Milord Édouard expose une éthique sociale assez conformiste et peu originale sur le suicide. Mais il reproche à Saint-Preux de se comparer aux illustres Romaines, comme Arria* ou Lucrèce*, et aux Romains. Il n’y a pas de commune mesure entre son correspondant et Brutus* ou Caton*: «Tu veux t’autoriser par des exemples; tu m’oses nommer des Romains! […] Dis-moi, Brutus mourut-il en amant désespéré, et Caton déchira-t-il ses entrailles pour sa maîtresse?» (p. 371). Il fut permis à ces vaillants Romains de cesser d’être, car Rome ne fut plus et ses lois furent anéanties. Ils n’eurent plus de patrie et, par conséquent, ils furent pleinement justifiés de disposer d’eux-mêmes en se rendant «à eux-mêmes la liberté qu’ils ne purent plus rendre à leur pays» (p. 372). Mais leur situation politique n’est pas celle de Saint-Preux. «Tu te crois affranchi de tout. Et la société à qui tu dois ta conservation, tes talents, tes lumières; la patrie à laquelle tu appartiens et les malheureux qui ont besoin de toi, ne leur dois-tu rien? […] Tout homme est utile à l’humanité, par cela seul qu’il existe. Apprends qu’une mort telle que tu la médites, c’est un vol fait au genre humain» (p. 371-373). «Viens, que je t’apprenne à aimer la vie» (p. 373), dit Milord Édouard qui recommande à son jeune ami, chaque fois qu’il sera tenté de sortir de la vie, de faire encore une bonne action avant de mourir: un indigent à secourir, un infortuné à consoler ou un opprimé à défendre. «Une entreprise, grande, belle» (lettre xxiii, p. 374) est un bon remède pour reprendre goût à la vie. Et voilà qu’il propose à Saint-Preux de participer à une expédition du tour du monde en trois ans en qualité d’ingénieur des troupes de débarquement. Ainsi, «le prix de la vie dépend de son emploi». Pour Milord Édouard, c’est la valeur de la vie qui compte et elle prend de la valeur par l’action humanitaire. Saint-Preux, dans une seule phrase, qui constitue la lettre xxiv, lui répond: «Faites, milord; ordonnez de moi» (p. 375).

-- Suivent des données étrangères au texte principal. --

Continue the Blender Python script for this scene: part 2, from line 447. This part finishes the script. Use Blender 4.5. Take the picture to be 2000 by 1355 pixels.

Jusqu’à quel point Rousseau est-il détaché des personnages qu’il crée? Dans la mesure où son œuvre est autobiographique, il tente sans doute de répartir son propre rôle et ses idées personnelles de façon plus ou moins égale entre les deux personnages. Le grand écrivain ruse habilement avec ses lecteurs et les déroute en se réservant sa propre opinion. Il est tout probable que, dans ses lettres, il révèle à ses lecteurs le cheminement de sa propre réflexion et ses propres interrogations. Il peut être classé parmi les tenants de la morale nuancée, telle que décrite par Bayet*. Effectivement, dans une lettre à Voltaire* en réaction aux poèmes de ce dernier «sur la loi naturelle et le désastre de Lisbonne», Rousseau estime qu’il «vaut mieux exister que ne pas exister», mais, mine de rien, il confie à son destinataire: «Cela n’empêche pas que le sage ne puisse quelquefois déloger volontairement sans murmure et sans désespoir, quand la nature ou la fortune lui porte bien distinctement l’ordre du départ» (lettre du 18 août 1756, Œuvres complètes, II, Paris, Seuil, 1971, p. 317-318).